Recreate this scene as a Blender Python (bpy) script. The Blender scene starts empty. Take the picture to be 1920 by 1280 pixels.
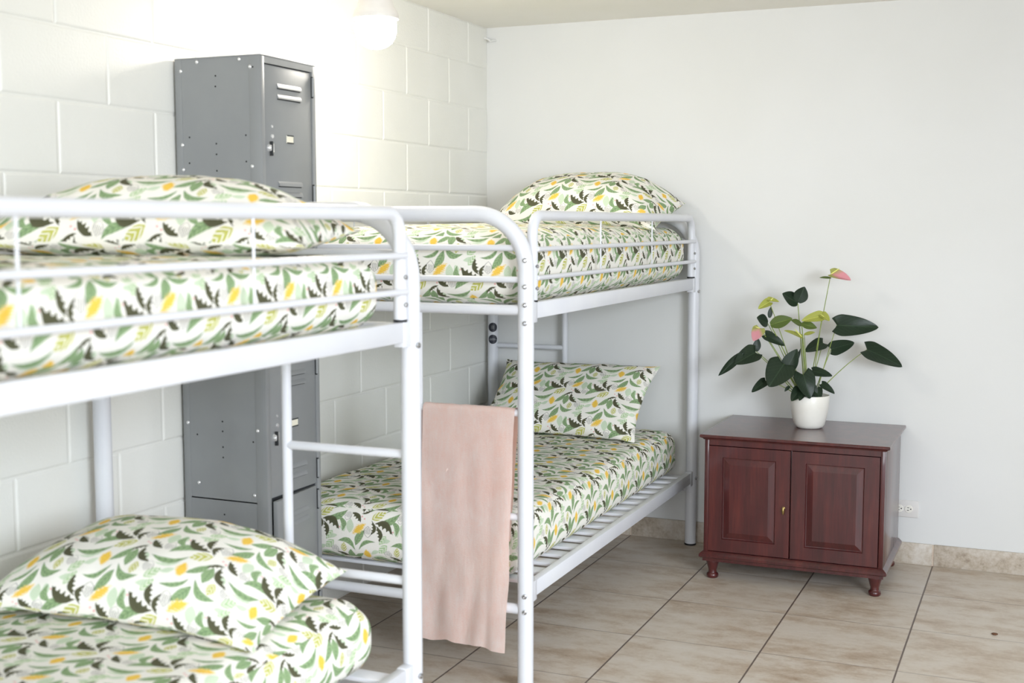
import bpy, bmesh, math, random
from mathutils import Vector, Matrix, noise
random.seed(7)
S = bpy.context.scene
COL = S.collection
PI = math.pi
R = math.radians

# ------------------------------------------------------------------ helpers
def V(*a): return Vector(a)

def link(o, parent=None):
    COL.objects.link(o)
    if parent is not None:
        o.parent = parent

def root_loc(o):
    while o.parent is not None: o = o.parent
    return o.location.copy()

def thing(name, label, cat, loc, group=None):
    o = bpy.data.objects.new(name, None)
    o.empty_display_size = .1
    o.location = loc
    COL.objects.link(o)
    o['label'] = label; o['category'] = cat
    if group: o['group'] = group
    return o

def tag(o, label, cat, group=None):
    o['label'] = label; o['category'] = cat
    if group: o['group'] = group
    return o

def obj(name, bm, mats, parent=None, smooth=35, label=None, loc=None, kind=None):
    """link a bmesh given in room coordinates as one object"""
    off = root_loc(parent) if parent is not None else (Vector(loc) if loc else Vector((0, 0, 0)))
    bmesh.ops.translate(bm, verts=bm.verts, vec=-off)
    bmesh.ops.recalc_face_normals(bm, faces=bm.faces)
    me = bpy.data.meshes.new(name)
    bm.to_mesh(me); bm.free()
    if not isinstance(mats, (list, tuple)): mats = [mats]
    for m in mats: me.materials.append(m)
    if smooth:
        for p in me.polygons: p.use_smooth = True
        me.set_sharp_from_angle(angle=R(smooth))
    o = bpy.data.objects.new(name, me)
    link(o, parent)
    if parent is None: o.location = off
    if label: o['label'] = label
    if kind: o['kind'] = kind
    return o

def BM(): return bmesh.new()

def box(bm, x0, x1, y0, y1, z0, z1, bev=0, seg=2, mi=0):
    t = bmesh.new()
    bmesh.ops.create_cube(t, size=1)
    for v in t.verts:
        v.co = Vector((x0 + (v.co.x + .5) * (x1 - x0), y0 + (v.co.y + .5) * (y1 - y0), z0 + (v.co.z + .5) * (z1 - z0)))
    if bev:
        bmesh.ops.bevel(t, geom=t.edges[:], offset=bev, segments=seg, affect='EDGES', profile=.5)
    merge(bm, t, mi)

def merge(bm, t, mi=0, M=None):
    if M is not None: bmesh.ops.transform(t, matrix=M, verts=t.verts)
    vm = {}
    for v in t.verts: vm[v] = bm.verts.new(v.co)
    uvs = t.loops.layers.uv.active
    uvd = None
    if uvs: uvd = bm.loops.layers.uv.active or bm.loops.layers.uv.new('UVMap')
    for f in t.faces:
        try: nf = bm.faces.new([vm[v] for v in f.verts])
        except ValueError: continue
        nf.material_index = f.material_index if mi is None else mi
        if uvs:
            for a, b in zip(nf.loops, f.loops): a[uvd].uv = b[uvs].uv
    t.free()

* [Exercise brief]
Identify the lines above with the word "scene". Copy them.

* [Answer to the task]
Recreate this scene as a Blender Python (bpy) script. The Blender scene starts empty. Take the picture to be 1920 by 1280 pixels.
S = bpy.context.scene